• **OBJECTIVE**
Extract the lines that carry the string "this" from the listing.

• **SUPPLIED DATA**
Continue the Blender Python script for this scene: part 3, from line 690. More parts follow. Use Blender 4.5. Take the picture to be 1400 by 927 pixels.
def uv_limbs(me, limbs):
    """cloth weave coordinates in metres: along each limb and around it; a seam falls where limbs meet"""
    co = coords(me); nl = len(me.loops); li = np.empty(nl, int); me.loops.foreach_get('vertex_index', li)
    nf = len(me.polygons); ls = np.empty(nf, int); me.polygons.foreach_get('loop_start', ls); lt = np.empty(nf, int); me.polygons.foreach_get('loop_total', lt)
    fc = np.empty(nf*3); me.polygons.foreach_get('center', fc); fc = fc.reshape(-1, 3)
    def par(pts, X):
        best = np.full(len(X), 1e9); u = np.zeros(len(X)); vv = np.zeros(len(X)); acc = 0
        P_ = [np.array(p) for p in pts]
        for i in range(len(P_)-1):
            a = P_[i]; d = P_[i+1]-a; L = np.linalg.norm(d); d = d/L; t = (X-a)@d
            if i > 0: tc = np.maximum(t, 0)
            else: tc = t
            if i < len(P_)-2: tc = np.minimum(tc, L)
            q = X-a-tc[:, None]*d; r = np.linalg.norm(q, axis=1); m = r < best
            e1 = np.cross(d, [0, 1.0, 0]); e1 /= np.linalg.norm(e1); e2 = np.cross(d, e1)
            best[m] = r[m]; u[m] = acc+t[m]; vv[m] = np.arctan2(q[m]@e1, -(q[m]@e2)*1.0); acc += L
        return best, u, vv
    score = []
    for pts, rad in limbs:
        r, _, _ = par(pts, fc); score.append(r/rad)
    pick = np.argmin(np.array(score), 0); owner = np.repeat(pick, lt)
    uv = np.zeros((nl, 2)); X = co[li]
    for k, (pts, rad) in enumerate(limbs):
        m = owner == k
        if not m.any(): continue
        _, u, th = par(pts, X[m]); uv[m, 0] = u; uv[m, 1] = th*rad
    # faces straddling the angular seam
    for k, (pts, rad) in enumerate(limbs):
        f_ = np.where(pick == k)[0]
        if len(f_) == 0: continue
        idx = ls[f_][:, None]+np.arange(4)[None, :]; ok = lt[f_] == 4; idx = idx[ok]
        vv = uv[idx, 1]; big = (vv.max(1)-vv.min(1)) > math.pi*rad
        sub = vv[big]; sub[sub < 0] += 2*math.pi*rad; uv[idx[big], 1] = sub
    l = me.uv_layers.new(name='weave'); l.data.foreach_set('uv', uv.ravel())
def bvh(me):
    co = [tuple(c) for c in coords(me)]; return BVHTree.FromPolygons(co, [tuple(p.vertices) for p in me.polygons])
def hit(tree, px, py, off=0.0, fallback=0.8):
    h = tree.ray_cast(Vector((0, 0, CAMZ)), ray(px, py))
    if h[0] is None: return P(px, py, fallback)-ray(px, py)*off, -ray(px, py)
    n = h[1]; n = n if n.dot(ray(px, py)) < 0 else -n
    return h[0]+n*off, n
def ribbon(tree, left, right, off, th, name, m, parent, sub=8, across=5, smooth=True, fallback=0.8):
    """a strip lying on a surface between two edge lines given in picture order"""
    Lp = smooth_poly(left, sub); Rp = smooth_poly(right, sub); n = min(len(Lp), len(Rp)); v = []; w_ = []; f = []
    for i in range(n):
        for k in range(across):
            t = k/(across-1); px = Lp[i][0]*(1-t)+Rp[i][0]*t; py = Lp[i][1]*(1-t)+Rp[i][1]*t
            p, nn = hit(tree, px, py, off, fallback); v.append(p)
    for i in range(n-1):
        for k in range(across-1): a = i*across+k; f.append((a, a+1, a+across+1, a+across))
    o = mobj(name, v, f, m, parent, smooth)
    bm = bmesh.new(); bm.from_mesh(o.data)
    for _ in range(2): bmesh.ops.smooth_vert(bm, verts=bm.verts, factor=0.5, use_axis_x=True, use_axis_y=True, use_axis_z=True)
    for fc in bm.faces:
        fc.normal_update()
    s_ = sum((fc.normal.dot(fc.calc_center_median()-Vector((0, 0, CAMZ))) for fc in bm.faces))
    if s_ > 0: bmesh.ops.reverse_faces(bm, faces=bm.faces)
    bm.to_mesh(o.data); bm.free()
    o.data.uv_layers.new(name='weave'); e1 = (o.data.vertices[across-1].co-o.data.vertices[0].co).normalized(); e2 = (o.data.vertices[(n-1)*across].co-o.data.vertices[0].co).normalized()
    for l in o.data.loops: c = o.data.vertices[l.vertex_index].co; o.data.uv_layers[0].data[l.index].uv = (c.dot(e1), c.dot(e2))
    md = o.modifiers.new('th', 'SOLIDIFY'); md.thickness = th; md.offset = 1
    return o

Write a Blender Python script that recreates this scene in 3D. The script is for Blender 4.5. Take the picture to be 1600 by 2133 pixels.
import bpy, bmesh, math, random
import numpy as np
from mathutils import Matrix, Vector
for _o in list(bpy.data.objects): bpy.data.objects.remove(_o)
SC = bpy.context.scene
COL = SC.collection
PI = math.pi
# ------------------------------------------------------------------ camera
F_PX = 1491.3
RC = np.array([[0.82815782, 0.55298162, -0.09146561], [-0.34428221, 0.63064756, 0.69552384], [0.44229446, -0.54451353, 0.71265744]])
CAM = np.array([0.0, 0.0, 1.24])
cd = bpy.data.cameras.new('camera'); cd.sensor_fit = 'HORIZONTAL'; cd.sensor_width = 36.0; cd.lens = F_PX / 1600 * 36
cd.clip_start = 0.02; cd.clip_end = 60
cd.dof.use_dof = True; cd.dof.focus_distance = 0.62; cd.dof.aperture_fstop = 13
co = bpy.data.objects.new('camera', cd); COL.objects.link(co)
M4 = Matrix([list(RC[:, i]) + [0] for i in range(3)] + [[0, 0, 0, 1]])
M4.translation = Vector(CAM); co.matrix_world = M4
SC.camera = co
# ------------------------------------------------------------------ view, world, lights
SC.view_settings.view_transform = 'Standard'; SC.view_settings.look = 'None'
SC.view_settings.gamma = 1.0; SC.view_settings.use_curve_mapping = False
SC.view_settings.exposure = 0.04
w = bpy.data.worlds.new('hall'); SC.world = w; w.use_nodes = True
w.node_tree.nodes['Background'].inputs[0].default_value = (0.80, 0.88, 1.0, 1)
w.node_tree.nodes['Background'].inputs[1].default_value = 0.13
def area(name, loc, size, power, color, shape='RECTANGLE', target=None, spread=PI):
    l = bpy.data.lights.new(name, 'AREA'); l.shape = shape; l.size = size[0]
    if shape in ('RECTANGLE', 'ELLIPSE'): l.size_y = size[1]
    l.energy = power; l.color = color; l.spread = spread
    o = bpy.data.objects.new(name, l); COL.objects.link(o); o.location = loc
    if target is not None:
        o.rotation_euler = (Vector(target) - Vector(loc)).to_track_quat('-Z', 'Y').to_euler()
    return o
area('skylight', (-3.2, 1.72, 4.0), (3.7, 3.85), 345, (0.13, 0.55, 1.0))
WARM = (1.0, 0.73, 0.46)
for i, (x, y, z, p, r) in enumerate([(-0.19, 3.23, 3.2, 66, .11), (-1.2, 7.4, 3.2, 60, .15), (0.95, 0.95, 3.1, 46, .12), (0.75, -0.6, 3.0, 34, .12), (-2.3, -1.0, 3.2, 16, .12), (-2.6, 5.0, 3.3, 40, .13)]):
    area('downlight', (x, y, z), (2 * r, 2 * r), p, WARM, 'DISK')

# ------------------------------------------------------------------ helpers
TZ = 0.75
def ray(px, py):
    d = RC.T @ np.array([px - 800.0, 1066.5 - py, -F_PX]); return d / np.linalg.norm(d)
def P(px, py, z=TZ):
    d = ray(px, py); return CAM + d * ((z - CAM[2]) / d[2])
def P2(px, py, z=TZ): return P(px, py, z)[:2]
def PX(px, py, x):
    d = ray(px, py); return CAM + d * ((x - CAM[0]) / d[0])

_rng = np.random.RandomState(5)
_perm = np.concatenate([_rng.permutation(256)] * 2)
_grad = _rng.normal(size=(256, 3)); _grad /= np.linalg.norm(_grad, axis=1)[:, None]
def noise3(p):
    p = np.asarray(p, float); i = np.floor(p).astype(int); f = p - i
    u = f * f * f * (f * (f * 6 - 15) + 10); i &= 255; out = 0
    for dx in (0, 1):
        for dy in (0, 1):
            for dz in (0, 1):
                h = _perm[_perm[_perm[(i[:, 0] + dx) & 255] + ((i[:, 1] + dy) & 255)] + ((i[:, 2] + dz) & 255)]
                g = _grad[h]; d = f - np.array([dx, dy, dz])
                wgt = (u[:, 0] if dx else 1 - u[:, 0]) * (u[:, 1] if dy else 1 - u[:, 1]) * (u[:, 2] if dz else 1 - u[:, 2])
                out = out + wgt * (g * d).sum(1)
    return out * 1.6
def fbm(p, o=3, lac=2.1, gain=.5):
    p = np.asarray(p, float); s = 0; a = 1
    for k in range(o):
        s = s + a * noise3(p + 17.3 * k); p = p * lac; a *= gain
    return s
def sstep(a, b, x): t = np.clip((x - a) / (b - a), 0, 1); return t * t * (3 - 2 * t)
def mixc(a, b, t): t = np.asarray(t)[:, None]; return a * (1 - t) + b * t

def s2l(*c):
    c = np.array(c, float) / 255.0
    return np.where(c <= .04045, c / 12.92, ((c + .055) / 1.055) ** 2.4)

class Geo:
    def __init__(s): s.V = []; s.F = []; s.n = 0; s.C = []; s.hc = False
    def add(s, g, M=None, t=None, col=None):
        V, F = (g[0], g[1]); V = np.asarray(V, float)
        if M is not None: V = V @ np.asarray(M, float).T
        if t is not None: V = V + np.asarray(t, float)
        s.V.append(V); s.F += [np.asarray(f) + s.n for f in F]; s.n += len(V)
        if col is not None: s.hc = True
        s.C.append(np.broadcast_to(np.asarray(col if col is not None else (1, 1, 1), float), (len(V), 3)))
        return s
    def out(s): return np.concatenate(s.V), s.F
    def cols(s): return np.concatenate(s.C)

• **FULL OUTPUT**
Continue the Blender Python script for this scene: part 3, from line 690. More parts follow. Use Blender 4.5. Take the picture to be 1400 by 927 pixels.
Write a Blender Python script that recreates this scene in 3D. The script is for Blender 4.5. Take the picture to be 1600 by 2133 pixels.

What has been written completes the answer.